What you should do: Will you write out the data exactly, excluding every picture?

Provided data:
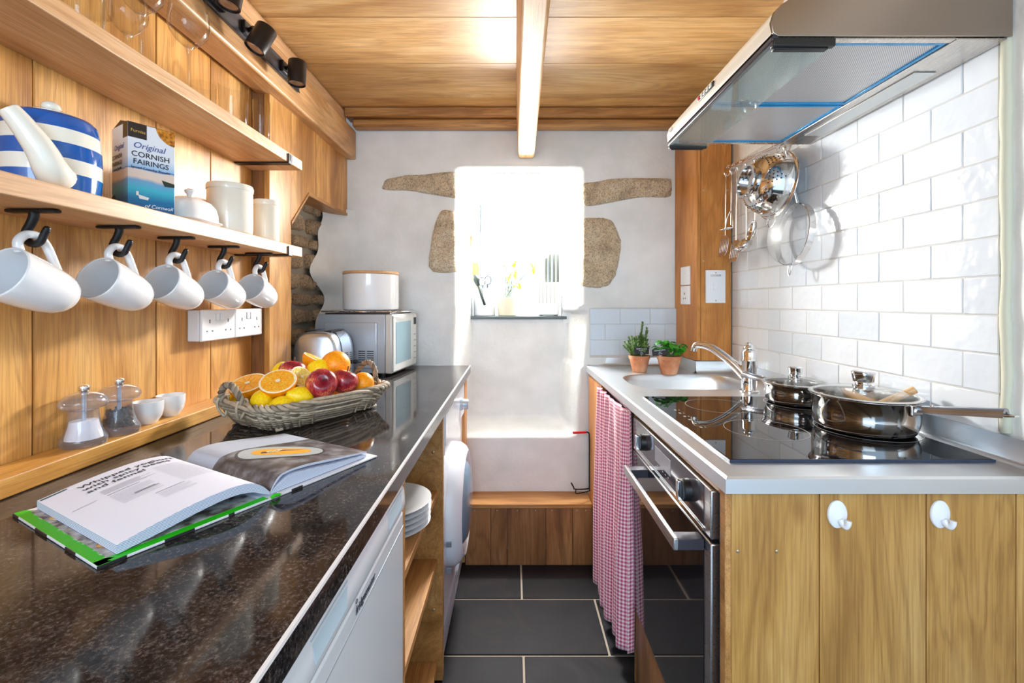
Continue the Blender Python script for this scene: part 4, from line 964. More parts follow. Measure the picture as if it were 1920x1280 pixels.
whole_orange(BC+Vector((-.02, .02, .040)), .034, (0, 0, 1), 'whole orange buried low in the middle of the pile'); whole_orange(BC+U*.09+Vector((0, 0, .040)), .034, (0, 0, 1), 'whole orange buried under the streaked apple')
# ---------------------------------------------------------------- the open cookbook
B0 = Vector((-.377, .717, 0)); bu = Vector((-.878, .479, 0)).normalized(); bv = Vector((.479, .878, 0)).normalized()
ck = thing('cookbook', B0+bu*.138+Vector((0, 0, WT)), 'open hardback cookbook with a green cover lying on the granite worktop', 'book')
def bp(a, b, z): return B0+bv*a+bu*b+Vector((0, 0, WT+z))
BH = .276
mb = MB()
for a0, a1 in ((-.218, -.012), (.012, .218)): mb.prism([bp(a0, 0, .0007), bp(a1, 0, .0007), bp(a1, BH, .0007), bp(a0, BH, .0007)], (0, 0, .0032))
mb.prism([bp(-.012, 0, .0007), bp(.012, 0, .0007), bp(.012, BH, .0007), bp(-.012, BH, .0007)], (0, 0, .002)); obj('cover', mb, 'cover_white', ck, bevel=.0006)
def strip(f0, f1, n_, fn, mb): # ruled patch
    k0 = len(mb.v)
    for i in range(n_+1): t = i/n_; mb.v += [fn(f0+(f1-f0)*t, 0), fn(f0+(f1-f0)*t, 1)]
    for i in range(n_): mb.f.append([k0+2*i, k0+2*i+1, k0+2*i+3, k0+2*i+2]); mb.mi.append(0)
mb = MB()                                               # green turn-ins with a ragged inner edge
random.seed(8)
def saw(t, n_): return .5+.5*(abs(((t*n_) % 1)-.5)*2)
for k in range(44):
    t0_, t1_ = k/44, (k+1)/44; e = .012+.006*random.random(); mb.prism([bp(-.217, BH*t0_, .0040), bp(-.217+e, BH*t0_, .0040), bp(-.217+e*.8, BH*t1_, .0040), bp(-.217, BH*t1_, .0040)], (0, 0, .0003))
mb.prism([bp(-.217, .0005, .0040), bp(-.010, .0005, .0040), bp(-.010, .014, .0040), bp(-.217, .014, .0040)], (0, 0, .0003))
obj('green_turn_in', mb, 'cover_green', ck)
for a0, a1 in ((-.218, -.19), (-.15, -.115), (-.07, -.062), (.03, .05)): mb = MB(); mb.prism([bp(a0, -.0006, .0006), bp(a1, -.0006, .0006), bp(a1, .0006, .0006), bp(a0, .0006, .0006)], (0, 0, .0035)); obj('black_edge_block', mb, 'cover_black', ck)
for b0__, b1__ in ((.06, .09), (.15, .19), (.255, .276)): mb = MB(); mb.prism([bp(-.2186, b0__, .0006), bp(-.2174, b0__, .0006), bp(-.2174, b1__, .0006), bp(-.2186, b1__, .0006)], (0, 0, .0035)); obj('black_edge_block', mb, 'cover_black', ck)
mb = MB(); mb.prism([bp(-.204, .014, .0043), bp(-.02, .014, .0043), bp(-.02, .262, .0043), bp(-.204, .262, .0043)], (0, 0, .0003)); obj('endpaper', mb, 'endpaper', ck)
for c_, rr in ((.05, .018), (.20, .016)):
    mb = MB(); mb.prism([bp(-.198+rr*.55*(1+cos(2*pi*k/9+c_)*(1+.3*sin(k*5))), c_+rr*sin(2*pi*k/9), .0046) for k in range(9)], (0, 0, .0003)); obj('endpaper_food', mb, 'endpaper_food', ck)
import bisect
def curve(tab):
    xs_ = [p[0] for p in tab]
    def f(x):
        x = max(xs_[0], min(xs_[-1], x)); i = max(1, min(len(xs_)-1, bisect.bisect_left(xs_, x)))
        g_ = lambda j: tab[max(0, min(len(tab)-1, j))]
        (x0, a), (x1, b), (x2, c), (x3, d) = g_(i-2), g_(i-1), g_(i), g_(i+1); u = (x-x1)/(x2-x1) if x2 > x1 else 0
        m1 = (c-a)/(x2-x0)*(x2-x1) if x2 > x0 else 0; m2 = (d-b)/(x3-x1)*(x2-x1) if x3 > x1 else 0
        return b*(2*u**3-3*u*u+1)+m1*(u**3-2*u*u+u)+c*(-2*u**3+3*u*u)+m2*(u**3-u*u)
    return f
zl_top = curve([(-.196, .0165), (-.15, .0265), (-.10, .0345), (-.06, .0370), (-.03, .0330), (-.012, .0215), (0, .0080)])
zl_bot = curve([(-.196, .0050), (-.15, .0115), (-.10, .0200), (-.06, .0235), (-.03, .0190), (-.012, .0100), (0, .0046)])
zr_top = curve([(0, .0080), (.007, .0200), (.018, .0300), (.05, .0330), (.10, .0280), (.15, .0210), (.200, .0150)])
zr_bot = curve([(0, .0046), (.02, .0050), (.2, .0050)])
def block(a0, a1, zt, zb, b0_, b1_, n_=100):
    mb = MB()
    for i in range(n_+1):
        a = a0+(a1-a0)*i/n_; sl = .0
        mb.v += [bp(a, b0_, zb(a)), bp(a, b1_, zb(a)), bp(a, b1_, zt(a)), bp(a, b0_, zt(a))]
    for i in range(n_):
        k = 4*i
        for j in range(4): mb.f.append([k+j, k+(j+1) % 4, k+4+(j+1) % 4, k+4+j]); mb.mi.append([0, 0, 1, 0][j] if j != 2 else 1)
    mb.f += [[0, 1, 2, 3], [4*n_+3, 4*n_+2, 4*n_+1, 4*n_]]; mb.mi += [0, 0]; return mb
obj('left_pages', block(-.196, -.0005, zl_top, zl_bot, .010, .266), ['paper_edge', 'paper'], ck, angle=30)
zr2t = curve([(0, .0072), (.015, .0160), (.04, .0240), (.08, .0215), (.13, .0150), (.200, .0100)])
obj('right_pages', block(.0005, .198, zr2t, zr_bot, .010, .266), ['paper_edge', 'paper'], ck, angle=30)
obj('lifted_pages', block(.0005, .200, zr_top, curve([(0, .0075), (.009, .0190), (.022, .0285), (.06, .0290), (.13, .0205), (.200, .0125)]), .010, .266), ['paper_edge', 'paper'], ck, angle=30)
mb = MB(); mb.tube([bp(-.006, -.001, .004), bp(0, -.0015, .006), bp(.008, -.001, .004)], .0028, 8); obj('headband', mb, 'cover_green', ck)
def onpage(zf, h): return lambda a, b: bp(a, b, zf(a)+h)
PL, PR = onpage(zl_top, .0006), onpage(zr_top, .0006)
def patch(mb, fn, outline, c_, rings=16):               # filled outline draped over the page
    n_ = len(outline); k0 = len(mb.v)
    for r in range(rings+1):
        for (x, y) in outline: mb.v.append(fn(c_[0]+(x-c_[0])*r/rings, c_[1]+(y-c_[1])*r/rings))
    for r in range(rings):
        for k in range(n_): b = (k+1) % n_; mb.f.append([k0+r*n_+k, k0+r*n_+b, k0+(r+1)*n_+b, k0+(r+1)*n_+k]); mb.mi.append(0)
def rect_patch(mb, fn, a0, a1, b0_, b1_, n_=100, m_=10):
    k0 = len(mb.v)
    for i in range(n_+1):
        for j in range(m_+1): mb.v.append(fn(a0+(a1-a0)*i/n_, b0_+(b1_-b0_)*j/m_))
    for i in range(n_):
        for j in range(m_): k = k0+i*(m_+1)+j; mb.f.append([k, k+1, k+m_+2, k+m_+1]); mb.mi.append(0)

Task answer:
Continue the Blender Python script for this scene: part 4, from line 964. More parts follow. Measure the picture as if it were 1920x1280 pixels.
whole_orange(BC+Vector((-.02, .02, .040)), .034, (0, 0, 1), 'whole orange buried low in the middle of the pile'); whole_orange(BC+U*.09+Vector((0, 0, .040)), .034, (0, 0, 1), 'whole orange buried under the streaked apple')
# ---------------------------------------------------------------- the open cookbook
B0 = Vector((-.377, .717, 0)); bu = Vector((-.878, .479, 0)).normalized(); bv = Vector((.479, .878, 0)).normalized()
ck = thing('cookbook', B0+bu*.138+Vector((0, 0, WT)), 'open hardback cookbook with a green cover lying on the granite worktop', 'book')
def bp(a, b, z): return B0+bv*a+bu*b+Vector((0, 0, WT+z))
BH = .276
mb = MB()
for a0, a1 in ((-.218, -.012), (.012, .218)): mb.prism([bp(a0, 0, .0007), bp(a1, 0, .0007), bp(a1, BH, .0007), bp(a0, BH, .0007)], (0, 0, .0032))
mb.prism([bp(-.012, 0, .0007), bp(.012, 0, .0007), bp(.012, BH, .0007), bp(-.012, BH, .0007)], (0, 0, .002)); obj('cover', mb, 'cover_white', ck, bevel=.0006)
def strip(f0, f1, n_, fn, mb): # ruled patch
    k0 = len(mb.v)
    for i in range(n_+1): t = i/n_; mb.v += [fn(f0+(f1-f0)*t, 0), fn(f0+(f1-f0)*t, 1)]
    for i in range(n_): mb.f.append([k0+2*i, k0+2*i+1, k0+2*i+3, k0+2*i+2]); mb.mi.append(0)
mb = MB()                                               # green turn-ins with a ragged inner edge
random.seed(8)
def saw(t, n_): return .5+.5*(abs(((t*n_) % 1)-.5)*2)
for k in range(44):
    t0_, t1_ = k/44, (k+1)/44; e = .012+.006*random.random(); mb.prism([bp(-.217, BH*t0_, .0040), bp(-.217+e, BH*t0_, .0040), bp(-.217+e*.8, BH*t1_, .0040), bp(-.217, BH*t1_, .0040)], (0, 0, .0003))
mb.prism([bp(-.217, .0005, .0040), bp(-.010, .0005, .0040), bp(-.010, .014, .0040), bp(-.217, .014, .0040)], (0, 0, .0003))
obj('green_turn_in', mb, 'cover_green', ck)
for a0, a1 in ((-.218, -.19), (-.15, -.115), (-.07, -.062), (.03, .05)): mb = MB(); mb.prism([bp(a0, -.0006, .0006), bp(a1, -.0006, .0006), bp(a1, .0006, .0006), bp(a0, .0006, .0006)], (0, 0, .0035)); obj('black_edge_block', mb, 'cover_black', ck)
for b0__, b1__ in ((.06, .09), (.15, .19), (.255, .276)): mb = MB(); mb.prism([bp(-.2186, b0__, .0006), bp(-.2174, b0__, .0006), bp(-.2174, b1__, .0006), bp(-.2186, b1__, .0006)], (0, 0, .0035)); obj('black_edge_block', mb, 'cover_black', ck)
mb = MB(); mb.prism([bp(-.204, .014, .0043), bp(-.02, .014, .0043), bp(-.02, .262, .0043), bp(-.204, .262, .0043)], (0, 0, .0003)); obj('endpaper', mb, 'endpaper', ck)
for c_, rr in ((.05, .018), (.20, .016)):
    mb = MB(); mb.prism([bp(-.198+rr*.55*(1+cos(2*pi*k/9+c_)*(1+.3*sin(k*5))), c_+rr*sin(2*pi*k/9), .0046) for k in range(9)], (0, 0, .0003)); obj('endpaper_food', mb, 'endpaper_food', ck)
import bisect
def curve(tab):
    xs_ = [p[0] for p in tab]
    def f(x):
        x = max(xs_[0], min(xs_[-1], x)); i = max(1, min(len(xs_)-1, bisect.bisect_left(xs_, x)))
        g_ = lambda j: tab[max(0, min(len(tab)-1, j))]
        (x0, a), (x1, b), (x2, c), (x3, d) = g_(i-2), g_(i-1), g_(i), g_(i+1); u = (x-x1)/(x2-x1) if x2 > x1 else 0
        m1 = (c-a)/(x2-x0)*(x2-x1) if x2 > x0 else 0; m2 = (d-b)/(x3-x1)*(x2-x1) if x3 > x1 else 0
        return b*(2*u**3-3*u*u+1)+m1*(u**3-2*u*u+u)+c*(-2*u**3+3*u*u)+m2*(u**3-u*u)
    return f
zl_top = curve([(-.196, .0165), (-.15, .0265), (-.10, .0345), (-.06, .0370), (-.03, .0330), (-.012, .0215), (0, .0080)])
zl_bot = curve([(-.196, .0050), (-.15, .0115), (-.10, .0200), (-.06, .0235), (-.03, .0190), (-.012, .0100), (0, .0046)])
zr_top = curve([(0, .0080), (.007, .0200), (.018, .0300), (.05, .0330), (.10, .0280), (.15, .0210), (.200, .0150)])
zr_bot = curve([(0, .0046), (.02, .0050), (.2, .0050)])
def block(a0, a1, zt, zb, b0_, b1_, n_=100):
    mb = MB()
    for i in range(n_+1):
        a = a0+(a1-a0)*i/n_; sl = .0
        mb.v += [bp(a, b0_, zb(a)), bp(a, b1_, zb(a)), bp(a, b1_, zt(a)), bp(a, b0_, zt(a))]
    for i in range(n_):
        k = 4*i
        for j in range(4): mb.f.append([k+j, k+(j+1) % 4, k+4+(j+1) % 4, k+4+j]); mb.mi.append([0, 0, 1, 0][j] if j != 2 else 1)
    mb.f += [[0, 1, 2, 3], [4*n_+3, 4*n_+2, 4*n_+1, 4*n_]]; mb.mi += [0, 0]; return mb
obj('left_pages', block(-.196, -.0005, zl_top, zl_bot, .010, .266), ['paper_edge', 'paper'], ck, angle=30)
zr2t = curve([(0, .0072), (.015, .0160), (.04, .0240), (.08, .0215), (.13, .0150), (.200, .0100)])
obj('right_pages', block(.0005, .198, zr2t, zr_bot, .010, .266), ['paper_edge', 'paper'], ck, angle=30)
obj('lifted_pages', block(.0005, .200, zr_top, curve([(0, .0075), (.009, .0190), (.022, .0285), (.06, .0290), (.13, .0205), (.200, .0125)]), .010, .266), ['paper_edge', 'paper'], ck, angle=30)
mb = MB(); mb.tube([bp(-.006, -.001, .004), bp(0, -.0015, .006), bp(.008, -.001, .004)], .0028, 8); obj('headband', mb, 'cover_green', ck)
def onpage(zf, h): return lambda a, b: bp(a, b, zf(a)+h)
PL, PR = onpage(zl_top, .0006), onpage(zr_top, .0006)
def patch(mb, fn, outline, c_, rings=16):               # filled outline draped over the page
    n_ = len(outline); k0 = len(mb.v)
    for r in range(rings+1):
        for (x, y) in outline: mb.v.append(fn(c_[0]+(x-c_[0])*r/rings, c_[1]+(y-c_[1])*r/rings))
    for r in range(rings):
        for k in range(n_): b = (k+1) % n_; mb.f.append([k0+r*n_+k, k0+r*n_+b, k0+(r+1)*n_+b, k0+(r+1)*n_+k]); mb.mi.append(0)
def rect_patch(mb, fn, a0, a1, b0_, b1_, n_=100, m_=10):
    k0 = len(mb.v)
    for i in range(n_+1):
        for j in range(m_+1): mb.v.append(fn(a0+(a1-a0)*i/n_, b0_+(b1_-b0_)*j/m_))
    for i in range(n_):
        for j in range(m_): k = k0+i*(m_+1)+j; mb.f.append([k, k+1, k+m_+2, k+m_+1]); mb.mi.append(0)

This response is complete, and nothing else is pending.